As a non-web developer I'm interested if anyone can answer this question:

  If you're designing for <X> browser, how hard is it to make it work on <Y> browser?
Answering with at least {Chromium,Safari,Firefox}

Because if it's hard when targeting Chromium and adapting to {Safari,Firefox} but easy when targeting Safari and adapting to {Chromium,Firefox} then honestly it seems like Chromium is the problem.

What I want to distinguish is the biases in being used to programming in one environment and actual ease of programming for an arbitrary browser.
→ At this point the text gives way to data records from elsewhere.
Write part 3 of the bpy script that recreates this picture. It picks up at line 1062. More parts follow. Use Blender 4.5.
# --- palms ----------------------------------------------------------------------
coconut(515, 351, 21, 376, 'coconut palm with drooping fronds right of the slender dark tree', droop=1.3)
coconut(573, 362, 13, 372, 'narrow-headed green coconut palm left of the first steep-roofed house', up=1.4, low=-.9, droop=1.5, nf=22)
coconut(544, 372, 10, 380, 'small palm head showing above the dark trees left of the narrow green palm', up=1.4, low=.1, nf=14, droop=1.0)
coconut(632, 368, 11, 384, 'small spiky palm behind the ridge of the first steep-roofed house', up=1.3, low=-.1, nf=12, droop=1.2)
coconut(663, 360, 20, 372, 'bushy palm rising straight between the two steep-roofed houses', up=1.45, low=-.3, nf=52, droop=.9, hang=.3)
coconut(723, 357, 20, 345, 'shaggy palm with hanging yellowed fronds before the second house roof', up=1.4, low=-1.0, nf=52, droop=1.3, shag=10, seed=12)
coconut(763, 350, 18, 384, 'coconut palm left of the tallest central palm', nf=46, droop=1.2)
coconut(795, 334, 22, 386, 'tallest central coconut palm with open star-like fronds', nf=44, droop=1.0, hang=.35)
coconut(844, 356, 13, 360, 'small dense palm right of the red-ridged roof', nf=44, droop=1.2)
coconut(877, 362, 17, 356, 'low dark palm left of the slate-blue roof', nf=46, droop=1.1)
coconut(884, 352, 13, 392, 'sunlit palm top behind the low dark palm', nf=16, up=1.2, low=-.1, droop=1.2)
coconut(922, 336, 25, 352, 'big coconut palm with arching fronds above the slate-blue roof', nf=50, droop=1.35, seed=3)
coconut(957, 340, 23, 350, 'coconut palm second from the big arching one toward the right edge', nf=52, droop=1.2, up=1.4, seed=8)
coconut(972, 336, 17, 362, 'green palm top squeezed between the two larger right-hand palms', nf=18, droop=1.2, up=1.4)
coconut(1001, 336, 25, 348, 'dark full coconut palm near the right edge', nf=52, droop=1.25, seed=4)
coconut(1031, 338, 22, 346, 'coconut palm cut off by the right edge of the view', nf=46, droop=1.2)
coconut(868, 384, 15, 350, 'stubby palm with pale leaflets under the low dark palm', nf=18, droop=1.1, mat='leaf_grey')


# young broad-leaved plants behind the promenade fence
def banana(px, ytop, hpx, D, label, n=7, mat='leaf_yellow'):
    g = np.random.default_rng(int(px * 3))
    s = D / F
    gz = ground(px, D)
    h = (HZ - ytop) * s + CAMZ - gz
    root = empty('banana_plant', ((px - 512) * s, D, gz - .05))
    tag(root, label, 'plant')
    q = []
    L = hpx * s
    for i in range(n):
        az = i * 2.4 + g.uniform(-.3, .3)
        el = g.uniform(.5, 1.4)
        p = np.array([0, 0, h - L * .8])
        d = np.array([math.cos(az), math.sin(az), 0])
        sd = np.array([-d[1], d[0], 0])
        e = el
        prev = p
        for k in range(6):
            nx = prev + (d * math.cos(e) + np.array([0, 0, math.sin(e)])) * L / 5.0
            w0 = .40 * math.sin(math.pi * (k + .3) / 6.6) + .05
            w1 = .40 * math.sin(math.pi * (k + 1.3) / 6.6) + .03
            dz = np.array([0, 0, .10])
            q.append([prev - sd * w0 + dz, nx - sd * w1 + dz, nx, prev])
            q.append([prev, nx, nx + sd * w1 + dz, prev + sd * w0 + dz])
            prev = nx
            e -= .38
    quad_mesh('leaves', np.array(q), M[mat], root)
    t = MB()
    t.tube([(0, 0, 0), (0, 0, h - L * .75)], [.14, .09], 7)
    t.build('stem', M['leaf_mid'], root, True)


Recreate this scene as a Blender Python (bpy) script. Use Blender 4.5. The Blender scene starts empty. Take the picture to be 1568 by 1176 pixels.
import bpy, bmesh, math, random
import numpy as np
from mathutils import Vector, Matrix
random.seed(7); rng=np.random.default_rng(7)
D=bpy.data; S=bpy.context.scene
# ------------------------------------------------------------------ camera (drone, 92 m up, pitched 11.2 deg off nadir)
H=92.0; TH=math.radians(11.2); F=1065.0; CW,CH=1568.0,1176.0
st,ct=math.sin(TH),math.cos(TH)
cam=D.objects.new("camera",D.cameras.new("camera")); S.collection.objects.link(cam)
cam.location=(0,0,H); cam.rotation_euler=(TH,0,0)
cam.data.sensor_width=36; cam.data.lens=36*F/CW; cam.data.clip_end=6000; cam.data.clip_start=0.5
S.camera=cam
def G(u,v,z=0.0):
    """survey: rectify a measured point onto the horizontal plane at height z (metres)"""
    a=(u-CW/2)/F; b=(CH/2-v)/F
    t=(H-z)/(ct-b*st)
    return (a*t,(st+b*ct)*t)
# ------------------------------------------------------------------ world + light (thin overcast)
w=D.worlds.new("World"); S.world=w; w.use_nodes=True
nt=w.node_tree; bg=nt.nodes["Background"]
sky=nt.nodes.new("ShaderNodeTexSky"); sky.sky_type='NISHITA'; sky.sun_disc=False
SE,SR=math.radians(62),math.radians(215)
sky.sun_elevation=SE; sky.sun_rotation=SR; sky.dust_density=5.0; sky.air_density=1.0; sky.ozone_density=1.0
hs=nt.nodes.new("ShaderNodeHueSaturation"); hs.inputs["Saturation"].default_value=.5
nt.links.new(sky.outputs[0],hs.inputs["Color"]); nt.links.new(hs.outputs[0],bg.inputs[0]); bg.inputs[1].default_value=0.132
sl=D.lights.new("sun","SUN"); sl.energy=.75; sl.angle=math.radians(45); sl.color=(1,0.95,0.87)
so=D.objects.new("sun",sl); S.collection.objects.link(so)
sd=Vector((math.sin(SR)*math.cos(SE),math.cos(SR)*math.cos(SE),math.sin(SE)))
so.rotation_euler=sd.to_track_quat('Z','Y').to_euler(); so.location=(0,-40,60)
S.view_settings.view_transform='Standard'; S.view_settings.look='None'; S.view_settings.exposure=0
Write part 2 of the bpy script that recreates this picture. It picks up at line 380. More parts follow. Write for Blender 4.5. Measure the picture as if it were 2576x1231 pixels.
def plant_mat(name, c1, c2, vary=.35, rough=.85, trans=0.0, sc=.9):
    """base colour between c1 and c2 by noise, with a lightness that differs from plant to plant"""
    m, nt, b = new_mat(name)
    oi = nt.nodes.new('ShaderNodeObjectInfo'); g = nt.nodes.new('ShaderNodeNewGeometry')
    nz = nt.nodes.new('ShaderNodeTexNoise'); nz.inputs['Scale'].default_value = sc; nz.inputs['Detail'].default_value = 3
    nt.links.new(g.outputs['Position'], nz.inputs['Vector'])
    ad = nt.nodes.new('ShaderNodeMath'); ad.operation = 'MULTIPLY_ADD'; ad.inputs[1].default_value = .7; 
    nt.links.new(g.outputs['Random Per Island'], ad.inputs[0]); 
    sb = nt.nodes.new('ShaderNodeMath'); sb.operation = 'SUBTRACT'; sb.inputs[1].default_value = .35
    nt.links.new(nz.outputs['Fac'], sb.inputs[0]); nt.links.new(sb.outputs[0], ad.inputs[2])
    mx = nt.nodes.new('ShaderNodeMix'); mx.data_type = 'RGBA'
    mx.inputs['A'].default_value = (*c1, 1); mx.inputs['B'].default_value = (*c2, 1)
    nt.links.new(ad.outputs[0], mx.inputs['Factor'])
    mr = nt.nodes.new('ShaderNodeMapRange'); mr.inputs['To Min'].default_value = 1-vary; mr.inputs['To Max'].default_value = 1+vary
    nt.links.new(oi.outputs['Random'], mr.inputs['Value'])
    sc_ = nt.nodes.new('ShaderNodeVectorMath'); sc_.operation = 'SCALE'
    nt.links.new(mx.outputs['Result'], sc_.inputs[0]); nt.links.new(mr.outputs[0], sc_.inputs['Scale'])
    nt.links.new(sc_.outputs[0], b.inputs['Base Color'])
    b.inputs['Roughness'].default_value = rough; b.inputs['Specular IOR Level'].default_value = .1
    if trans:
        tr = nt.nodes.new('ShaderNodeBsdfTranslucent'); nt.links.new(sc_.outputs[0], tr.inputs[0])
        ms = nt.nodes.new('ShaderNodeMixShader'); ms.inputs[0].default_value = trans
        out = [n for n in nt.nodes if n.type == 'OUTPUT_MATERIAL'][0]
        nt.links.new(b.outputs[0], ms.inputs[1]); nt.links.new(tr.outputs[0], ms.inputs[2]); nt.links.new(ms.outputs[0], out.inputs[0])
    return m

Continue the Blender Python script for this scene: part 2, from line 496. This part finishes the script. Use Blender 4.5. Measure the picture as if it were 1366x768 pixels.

Regardless of what official standards are, there are "in practice" standards, what is used in practice.

What would be nefarious is if Google is promoting people to program in ways that are not compatible with other browsers, cementing its monopoly. (This may even be achieved without explicit direction. Achievable simply by Chromium devs building tools for devs but not carrying about compatibility with other browsers). After all, the web is for everyone, but just because it's open doesn't mean monopolies/oligopolies/collusion/<other nefarious actions> can't happen.

Tdlr: does developing on chromium encourage browser incompatibility?


Replies

cosmic_cheesetoday at 1:17 AM

> Because if it's hard when targeting Chromium and adapting to {Safari,Firefox} but easy when targeting Safari and adapting to {Chromium,Firefox} then honestly it seems like Chromium is the problem.

Exactly. Test and develop against Firefox and/or Safari first and Chrome afterwards. If it’s not a true web standard and isn’t widely implemented, don’t use it.

The web worked fine for decades without smart fridge integration or whatever weird thing Google has decided that browsers must be capable of most recently.